Sobre o ocorrido


Por Isabela Monken Velloso, professora e pesquisadora do Instituto de Artes e Design da UFJF

12/09/2018 às 07h00

Juiz de Fora estava em todos os jornais: a cidade presenciou um ato de forte violência envolvendo um dos candidatos à Presidência. Não se tratava de uma notícia enobrecedora para a cidade, universitária e celeiro de grandes poetas, artistas e pensadores, a quarta mais populosa do estado, que acolhe cerca de 563 mil pessoas. Muitos de seus habitantes estavam, inclusive, trabalhando no horário do ocorrido e foram surpreendidos por uma notícia que não é normal. Um ato de violência nunca será normal.
Rapidamente, as redes e a imprensa registravam o fato. Este, por sua vez, não acontece isoladamente: há, ali, uma rede humana envolvida. E a polifonia de vozes estava representada na reportagem de 7 de setembro deste jornal, produzida por uma equipe de jornalistas. Ali estavam contemplados: a vítima, o agressor, partidários, profissionais diversos e muitas outras pessoas que presenciaram a ocorrência ou o seu desenrolar, tanto trabalhando no Centro da cidade quanto nas unidades de saúde naquele horário; ou outras, em luta pela vida, tratando dolorosa e/ou emergencialmente de suas próprias enfermidades ou de seus familiares nos hospitais mencionados.

Os jornalistas narraram, assim, o imenso contingente de histórias humanas e, certamente, as mais diversas que constituem uma vivência pessoal ou coletiva, no caso aquela, de um crime com grande repercussão entre todos. Não é aceitável o que aconteceu. Por quê? Porque a violência, física ou psicológica, não pode ser permitida, é um signo de morte e de ruína do que há de melhor em nós: nossa tão buscada sensibilidade.

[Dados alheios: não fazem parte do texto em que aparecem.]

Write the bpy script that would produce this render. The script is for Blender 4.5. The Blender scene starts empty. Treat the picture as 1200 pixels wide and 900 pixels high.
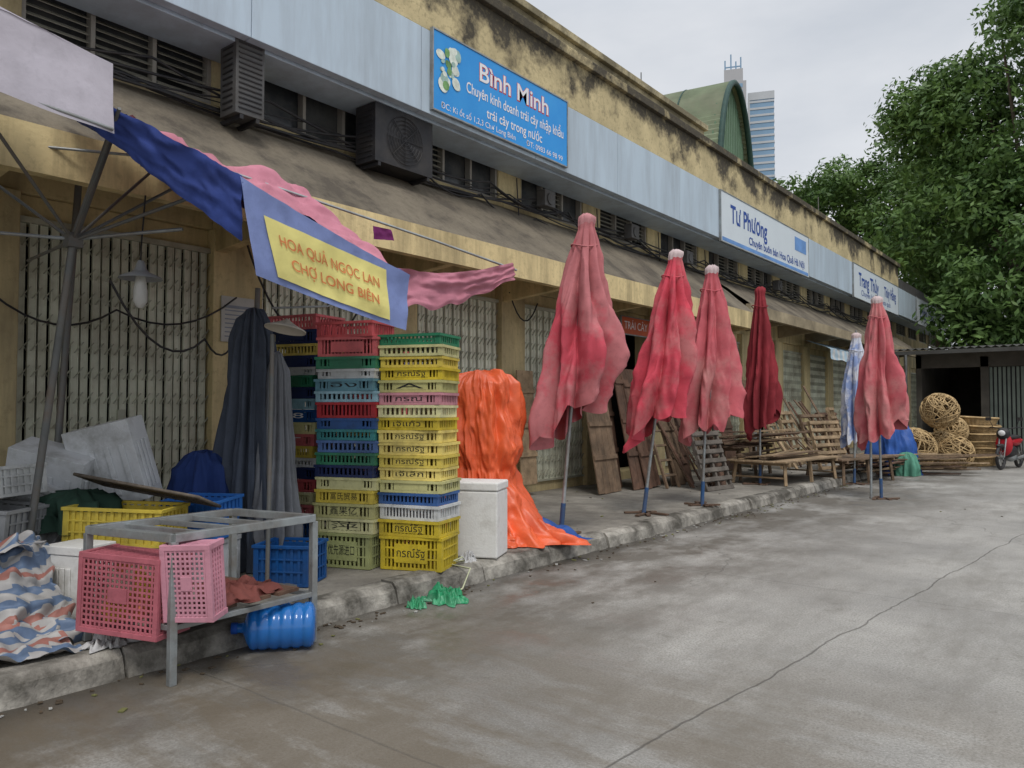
import bpy, math, random
import numpy as np
from mathutils import Vector, Matrix, noise
random.seed(7); np.random.seed(7)
V=Vector
def R(a,ax): return Matrix.Rotation(math.radians(a),4,ax)
def TR(x,y,z): return Matrix.Translation((x,y,z))

# ---------------- materials ----------------
class NT:
    def __init__(s,m): s.nt=m.node_tree; s.n=s.nt.nodes; s.l=s.nt.links
    def new(s,t,**k):
        n=s.n.new(t)
        for a,b in k.items(): setattr(n,a,b)
        return n
    def inp(s,sock,v):
        if isinstance(v,bpy.types.NodeSocket): s.l.new(v,sock)
        elif v is not None:
            if isinstance(v,(tuple,list)) and len(v)==3 and sock.type=='RGBA': v=(*v,1)
            sock.default_value=v
    def math(s,op,a,b=None,c=None,clamp=False):
        n=s.new('ShaderNodeMath',operation=op,use_clamp=clamp)
        s.inp(n.inputs[0],a)
        if b is not None: s.inp(n.inputs[1],b)
        if c is not None: s.inp(n.inputs[2],c)
        return n.outputs[0]
    def noise(s,vec,scale,detail=4,rough=.55):
        n=s.new('ShaderNodeTexNoise'); s.inp(n.inputs['Vector'],vec)
        n.inputs['Scale'].default_value=scale; n.inputs['Detail'].default_value=detail; n.inputs['Roughness'].default_value=rough
        return n.outputs[0]
    def mapr(s,v,a,b,c=0.,d=1.):
        n=s.new('ShaderNodeMapRange'); s.inp(n.inputs[0],v)
        for i,x in enumerate((a,b,c,d)): n.inputs[i+1].default_value=x
        return n.outputs[0]
    def mix(s,f,a,b,bt='MIX'):
        n=s.new('ShaderNodeMix',data_type='RGBA',blend_type=bt)
        s.inp(n.inputs[0],f); s.inp(n.inputs[6],a); s.inp(n.inputs[7],b)
        return n.outputs[2]
    def vscale(s,v,sc):
        n=s.new('ShaderNodeMapping'); s.inp(n.inputs[0],v); n.inputs['Scale'].default_value=sc
        return n.outputs[0]
def newmat(name):
    m=bpy.data.materials.new(name); m.use_nodes=True
    return m,NT(m),m.node_tree.nodes['Principled BSDF']
MC={}
def mat(name,col,rough=.7,var=.18,scale=2.5,dirt=None,damt=.5,dscale=1.2,bump=.15,bscale=30,metal=0,streak=False,trans=0,spec=.3,thr=(.42,.7),ztop=None,orand=0,fine=0):
    if name in MC: return MC[name]
    m,t,b=newmat(name)
    pos=t.new('ShaderNodeNewGeometry').outputs['Position']
    f=t.noise(pos,scale)
    lo=tuple(c*(1-var) for c in col); hi=tuple(min(1,c*(1+var)) for c in col)
    c=t.mix(t.mapr(f,.3,.7),lo,hi)
    if dirt:
        p2=t.vscale(pos,(1,1,.12) if streak else (1,1,1))
        d=t.noise(p2,dscale if not streak else dscale*2.5,7,.68)
        if ztop:
            sp=t.new('ShaderNodeSeparateXYZ'); t.inp(sp.inputs[0],pos)
            d=t.math('ADD',d,t.mapr(sp.outputs[2],ztop[0],ztop[1],ztop[2],ztop[3]))
        c=t.mix(t.mapr(d,thr[0],thr[1],0,damt),c,dirt)
    if fine: c=t.mix(t.mapr(t.noise(pos,14,5,.7),.52,.7,0,fine),c,tuple(x*.4 for x in col))
    if orand:
        oi=t.new('ShaderNodeObjectInfo').outputs['Random']
        hs=t.new('ShaderNodeHueSaturation'); t.inp(hs.inputs['Color'],c); t.inp(hs.inputs['Value'],t.mapr(oi,0,1,1-orand,1+orand)); t.inp(hs.inputs['Saturation'],t.mapr(oi,0,1,1.05,1-orand)); c=hs.outputs[0]
    t.inp(b.inputs['Base Color'],c)
    b.inputs['Roughness'].default_value=rough; b.inputs['Metallic'].default_value=metal
    b.inputs['Specular IOR Level'].default_value=spec
    if trans: b.inputs['Transmission Weight'].default_value=trans
    if bump:
        bn=t.new('ShaderNodeBump'); bn.inputs['Strength'].default_value=bump; bn.inputs['Distance'].default_value=.02
        t.inp(bn.inputs['Height'],t.noise(pos,bscale,5)); t.inp(b.inputs['Normal'],bn.outputs[0])
    MC[name]=m; return m
yellow=mat('wall_yellow_paint',(.64,.53,.29),.85,.12,2,(.22,.18,.12),.8,.9,.3,streak=True,fine=.38)
para=mat('parapet_weathered',(.54,.45,.26),.9,.2,2,(.05,.045,.038),.95,1.3,.4,thr=(.46,.6),ztop=(6.2,7.0,-.10,.13),fine=.6)
para2=mat('parapet_upper_paint',(.56,.48,.30),.9,.15,2,(.12,.105,.07),.85,1.0,.3,thr=(.48,.64),ztop=(7.1,7.7,-.06,.10),fine=.5)
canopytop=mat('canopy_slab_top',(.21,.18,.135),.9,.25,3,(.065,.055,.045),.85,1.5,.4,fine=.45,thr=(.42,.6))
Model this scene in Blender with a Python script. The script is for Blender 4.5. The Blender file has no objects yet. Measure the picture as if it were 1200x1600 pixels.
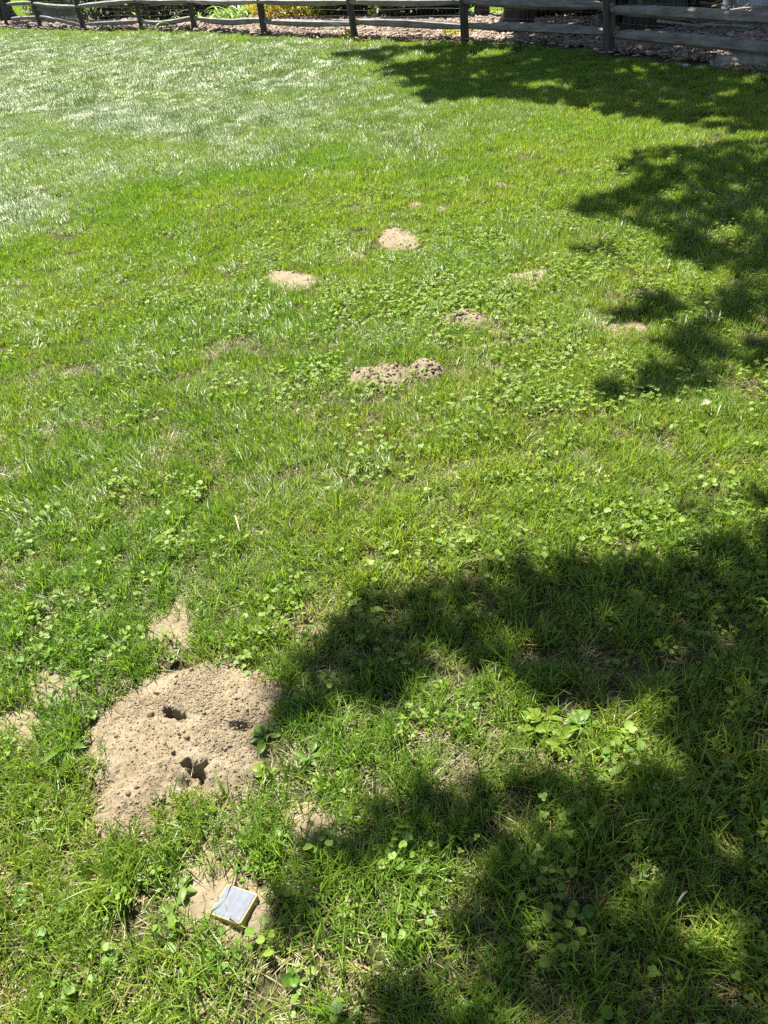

Fiquei imaginando os outros, igualmente, lamentáveis incidentes de violência que não geram tantas notícias. E, ao pensá-lo, não pude me furtar a ver o óbvio: a imensa reunião de vidas humanas, simbólicas e culturais que, em sua salutar e desejosa multiplicidade, são acolhidas numa representação político-pública da nação: esse corpo heteróclito de vidas, honrosamente humanas, descrito pelo pensador Homi Bhabha como espaço dialógico de ponte, uma passagem que atravessa. Vemos, assim, a enorme responsabilidade retida ou acolhida nas mãos daqueles que irão em outubro decidir rumos importantes da vida nacional e, por isso mesmo, serão, sim, certamente, sempre muito noticiados, como figuras públicas ou candidatos a um cargo tão expressivo.

Sobre o signo de morte, a violência, essa antítese do cuidado e da delicadeza, lembrei-me do fotógrafo Bernie Boston (1933- 2008) e de sua icônica imagem do fuzil e da flor, num protesto pacifista em Washington. Ali não se sabe quem teve a ideia mais feliz, o manifestante que desarmou a violência com a ternura ou o fotógrafo em tornar aquela cena um imaginário mundial de paz.

Nestes próximos dias, lancemos nossos olhares para presidenciáveis e para a imprensa, para atentarmos como estão gerindo o imaginário e a sensibilidade da nação, local de passagem e que deve nos atravessar, num coro coletivo, polifônico e polimórfico, com a mesma delicadeza das flores e os ventos gentis da liberdade.